A trama acompanha dois jovens que vivem em uma pacata ilha de pescadores. A rotina é alterada quando um pesquisador de ventos aparece no local para registrar os sons dos alísios na zona de convergência intertropical. A leveza da trama pode até esconder sua profundidade, principalmente por se aproveitar de gêneros como a comédia e um leve terror, mas as intenções de Mascaro estão claras. Além de falar sobre o corpo humano com uma precisão valiosa, ele reflete sobre esses mesmos corpos que estão destinados a serem engolidos pelo mar e lembra que lidar com a morte ainda é um dos principais desafios de quem vive.
Abraçando o caráter antropológico, o diretor mostra costumes e crenças, e estabelece bem a relação entre os moradores da ilha, principalmente após a aparição do pesquisador de ventos, interpretado pelo próprio Mascaro, que guia o público por espaços a serem explorados na região. A atuação de Dandara de Morais é magnética, principalmente quando está sozinha em cena. Ao lado de Geová Manoel dos Santos, que interpreta o personagem Jeison, os dois estabelecem uma química sedutora meio aos conflitos do vilarejo.

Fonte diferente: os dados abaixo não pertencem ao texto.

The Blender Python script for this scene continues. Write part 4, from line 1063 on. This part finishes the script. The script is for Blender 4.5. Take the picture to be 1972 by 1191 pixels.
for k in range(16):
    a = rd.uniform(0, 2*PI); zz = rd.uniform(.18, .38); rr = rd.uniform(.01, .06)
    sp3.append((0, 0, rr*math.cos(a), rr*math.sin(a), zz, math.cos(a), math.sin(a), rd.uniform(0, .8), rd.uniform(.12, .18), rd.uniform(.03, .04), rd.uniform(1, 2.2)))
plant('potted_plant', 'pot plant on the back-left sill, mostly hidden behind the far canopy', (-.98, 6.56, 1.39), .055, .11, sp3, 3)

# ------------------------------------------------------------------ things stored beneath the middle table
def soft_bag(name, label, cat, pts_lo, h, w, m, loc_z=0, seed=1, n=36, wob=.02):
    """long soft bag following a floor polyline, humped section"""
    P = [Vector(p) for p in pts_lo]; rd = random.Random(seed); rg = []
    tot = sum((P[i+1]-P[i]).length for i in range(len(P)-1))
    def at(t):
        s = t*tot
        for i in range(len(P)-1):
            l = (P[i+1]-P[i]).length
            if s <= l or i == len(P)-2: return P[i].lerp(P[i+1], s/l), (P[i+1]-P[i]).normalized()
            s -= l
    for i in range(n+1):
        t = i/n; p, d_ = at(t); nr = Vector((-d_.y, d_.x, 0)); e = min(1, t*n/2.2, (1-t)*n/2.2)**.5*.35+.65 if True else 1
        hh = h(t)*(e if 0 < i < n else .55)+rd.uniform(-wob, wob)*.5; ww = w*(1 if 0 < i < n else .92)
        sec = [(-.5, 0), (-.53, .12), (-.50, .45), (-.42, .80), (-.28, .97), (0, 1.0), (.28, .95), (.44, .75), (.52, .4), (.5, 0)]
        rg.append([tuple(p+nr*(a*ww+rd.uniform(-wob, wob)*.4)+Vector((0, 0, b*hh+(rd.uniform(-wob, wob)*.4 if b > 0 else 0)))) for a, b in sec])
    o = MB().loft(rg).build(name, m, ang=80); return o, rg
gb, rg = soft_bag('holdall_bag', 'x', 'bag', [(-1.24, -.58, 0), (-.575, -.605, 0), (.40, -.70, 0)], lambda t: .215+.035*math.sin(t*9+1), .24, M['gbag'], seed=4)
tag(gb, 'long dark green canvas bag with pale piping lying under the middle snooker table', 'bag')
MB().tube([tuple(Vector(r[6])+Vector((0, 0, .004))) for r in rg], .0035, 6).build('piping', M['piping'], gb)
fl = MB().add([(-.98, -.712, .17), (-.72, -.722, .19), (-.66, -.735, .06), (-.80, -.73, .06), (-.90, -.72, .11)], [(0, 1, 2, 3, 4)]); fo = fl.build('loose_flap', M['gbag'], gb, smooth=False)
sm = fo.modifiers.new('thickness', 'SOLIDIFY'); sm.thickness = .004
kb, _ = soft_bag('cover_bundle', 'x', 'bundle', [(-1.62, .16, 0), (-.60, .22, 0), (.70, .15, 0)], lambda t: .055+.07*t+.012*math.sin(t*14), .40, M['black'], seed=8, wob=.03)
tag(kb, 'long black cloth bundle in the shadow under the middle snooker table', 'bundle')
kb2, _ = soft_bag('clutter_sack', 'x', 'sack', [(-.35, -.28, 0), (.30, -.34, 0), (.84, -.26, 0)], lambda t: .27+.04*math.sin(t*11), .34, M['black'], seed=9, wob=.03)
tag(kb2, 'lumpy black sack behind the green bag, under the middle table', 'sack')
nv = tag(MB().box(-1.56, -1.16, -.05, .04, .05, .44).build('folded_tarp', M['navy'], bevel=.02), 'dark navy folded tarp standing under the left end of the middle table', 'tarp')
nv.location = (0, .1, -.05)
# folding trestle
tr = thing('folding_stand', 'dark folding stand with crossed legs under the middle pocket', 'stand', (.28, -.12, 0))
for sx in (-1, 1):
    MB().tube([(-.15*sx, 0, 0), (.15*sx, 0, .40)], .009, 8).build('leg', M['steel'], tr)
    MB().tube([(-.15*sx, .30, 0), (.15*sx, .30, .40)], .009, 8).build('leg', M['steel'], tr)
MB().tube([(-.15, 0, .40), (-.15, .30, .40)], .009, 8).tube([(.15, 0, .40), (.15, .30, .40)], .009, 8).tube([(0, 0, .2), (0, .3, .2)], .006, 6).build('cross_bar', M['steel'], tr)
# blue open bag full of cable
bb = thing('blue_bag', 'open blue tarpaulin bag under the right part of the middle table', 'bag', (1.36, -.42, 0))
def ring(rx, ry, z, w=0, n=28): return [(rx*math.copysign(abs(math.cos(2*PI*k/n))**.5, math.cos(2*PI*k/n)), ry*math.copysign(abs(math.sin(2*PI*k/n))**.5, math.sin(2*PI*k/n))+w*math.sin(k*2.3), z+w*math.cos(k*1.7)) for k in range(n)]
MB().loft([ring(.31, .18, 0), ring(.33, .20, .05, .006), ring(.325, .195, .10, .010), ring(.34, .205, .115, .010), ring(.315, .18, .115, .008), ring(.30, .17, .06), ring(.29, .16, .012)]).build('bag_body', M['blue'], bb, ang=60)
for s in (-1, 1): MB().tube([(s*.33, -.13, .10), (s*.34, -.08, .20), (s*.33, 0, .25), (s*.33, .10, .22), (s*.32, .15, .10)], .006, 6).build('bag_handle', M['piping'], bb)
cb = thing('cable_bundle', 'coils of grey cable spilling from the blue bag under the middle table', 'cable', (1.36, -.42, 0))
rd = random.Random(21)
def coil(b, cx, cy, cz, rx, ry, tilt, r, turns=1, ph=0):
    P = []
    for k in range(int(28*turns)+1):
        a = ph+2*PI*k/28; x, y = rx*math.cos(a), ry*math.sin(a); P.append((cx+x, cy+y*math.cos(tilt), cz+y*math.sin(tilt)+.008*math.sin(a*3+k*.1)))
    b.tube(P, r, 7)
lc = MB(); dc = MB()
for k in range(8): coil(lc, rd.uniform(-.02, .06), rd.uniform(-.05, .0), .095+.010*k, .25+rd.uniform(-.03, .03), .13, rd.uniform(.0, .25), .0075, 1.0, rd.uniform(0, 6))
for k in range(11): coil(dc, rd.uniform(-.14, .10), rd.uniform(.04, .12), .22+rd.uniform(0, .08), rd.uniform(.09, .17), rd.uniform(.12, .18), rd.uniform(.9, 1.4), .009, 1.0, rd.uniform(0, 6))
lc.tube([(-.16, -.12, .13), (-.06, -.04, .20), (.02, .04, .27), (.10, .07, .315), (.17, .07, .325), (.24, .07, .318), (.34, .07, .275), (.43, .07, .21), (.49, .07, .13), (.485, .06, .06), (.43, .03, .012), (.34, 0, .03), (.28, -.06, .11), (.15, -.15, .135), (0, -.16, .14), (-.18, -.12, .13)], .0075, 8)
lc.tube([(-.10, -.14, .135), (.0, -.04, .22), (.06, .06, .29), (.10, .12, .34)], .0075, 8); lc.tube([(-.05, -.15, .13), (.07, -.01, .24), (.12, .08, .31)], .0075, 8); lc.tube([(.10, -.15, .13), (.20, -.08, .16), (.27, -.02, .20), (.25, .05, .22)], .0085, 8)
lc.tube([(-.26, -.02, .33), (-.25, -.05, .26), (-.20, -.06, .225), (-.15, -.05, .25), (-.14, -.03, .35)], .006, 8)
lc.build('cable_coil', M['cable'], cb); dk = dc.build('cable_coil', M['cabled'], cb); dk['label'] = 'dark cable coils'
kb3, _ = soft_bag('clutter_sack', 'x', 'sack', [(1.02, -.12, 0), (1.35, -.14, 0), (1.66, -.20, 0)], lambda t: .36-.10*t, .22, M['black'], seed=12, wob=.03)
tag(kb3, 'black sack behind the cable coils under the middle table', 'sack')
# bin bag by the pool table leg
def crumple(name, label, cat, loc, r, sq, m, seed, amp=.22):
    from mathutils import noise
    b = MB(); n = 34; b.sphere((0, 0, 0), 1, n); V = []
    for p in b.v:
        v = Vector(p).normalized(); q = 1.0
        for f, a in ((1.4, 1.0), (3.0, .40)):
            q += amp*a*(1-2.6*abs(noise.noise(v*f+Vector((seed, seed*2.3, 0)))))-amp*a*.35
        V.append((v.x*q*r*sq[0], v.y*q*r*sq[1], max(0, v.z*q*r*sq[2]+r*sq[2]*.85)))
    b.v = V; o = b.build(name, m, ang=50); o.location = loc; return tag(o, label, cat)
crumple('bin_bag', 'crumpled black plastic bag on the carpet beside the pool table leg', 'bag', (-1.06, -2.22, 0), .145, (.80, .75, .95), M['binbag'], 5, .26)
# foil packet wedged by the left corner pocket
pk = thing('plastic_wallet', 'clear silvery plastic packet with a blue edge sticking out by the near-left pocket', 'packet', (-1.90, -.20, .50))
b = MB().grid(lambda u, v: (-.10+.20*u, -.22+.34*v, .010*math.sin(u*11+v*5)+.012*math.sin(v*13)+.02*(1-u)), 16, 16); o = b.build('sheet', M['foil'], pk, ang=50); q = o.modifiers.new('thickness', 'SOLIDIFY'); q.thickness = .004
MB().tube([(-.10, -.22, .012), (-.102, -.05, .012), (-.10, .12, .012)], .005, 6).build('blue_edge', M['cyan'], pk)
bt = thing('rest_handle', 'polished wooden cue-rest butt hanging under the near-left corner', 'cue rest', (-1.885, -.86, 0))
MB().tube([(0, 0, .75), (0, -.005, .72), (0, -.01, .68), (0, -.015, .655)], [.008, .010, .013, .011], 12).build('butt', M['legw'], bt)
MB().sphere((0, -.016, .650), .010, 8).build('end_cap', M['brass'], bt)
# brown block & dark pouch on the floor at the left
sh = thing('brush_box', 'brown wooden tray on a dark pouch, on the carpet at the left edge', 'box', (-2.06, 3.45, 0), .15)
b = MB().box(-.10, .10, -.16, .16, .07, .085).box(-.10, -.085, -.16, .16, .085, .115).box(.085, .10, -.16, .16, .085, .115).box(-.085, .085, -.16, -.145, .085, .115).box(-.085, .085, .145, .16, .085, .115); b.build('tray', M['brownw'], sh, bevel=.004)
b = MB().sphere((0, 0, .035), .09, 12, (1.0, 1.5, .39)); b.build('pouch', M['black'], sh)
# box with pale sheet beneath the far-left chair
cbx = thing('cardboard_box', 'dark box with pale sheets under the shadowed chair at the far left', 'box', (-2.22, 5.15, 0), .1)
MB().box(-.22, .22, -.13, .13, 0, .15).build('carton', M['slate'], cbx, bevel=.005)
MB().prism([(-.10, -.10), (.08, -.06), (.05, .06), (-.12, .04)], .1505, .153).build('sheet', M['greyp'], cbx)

As pontas soltas foram propositais, segundo o diretor. Existem vários filmes dentro deste, o que nem sempre é adequado mesmo no cinema independente. É preciso ter pleno controle da história que precisa ser contada e sobre como as lacunas podem ser preenchidas, no caso de serem abertas. Mas no caso de “Ventos de Agosto”, a comunicação criada com o público não entra em conflito e é possível se relacionar e criar em cima da obra do autor. O longa também é belamente filmado, ainda que peque ao disfarçar pouco a dublagem de alguns personagens, fazendo com que isso tire a imersão em determinadas sequências.
A fotografia de Mascaro é o destaque, seja registrando os corpos entre os dois personagens após o sexo em um caminhão de cocos ou tornando o vento imagético. Como o próprio vento leva, a vida também passa em um piscar de olhos. Quando menos esperamos, passamos da validade e o que importa, no fim da vida, é o que cada um deixou de importante para quem ama.
O filme fez parte da programação do 47º Festival de Brasília do Cinema Brasileiro, em setembro de 2014. Crítica adaptada a partir de texto publicado pelo autor no Jornal Diário do Nordeste.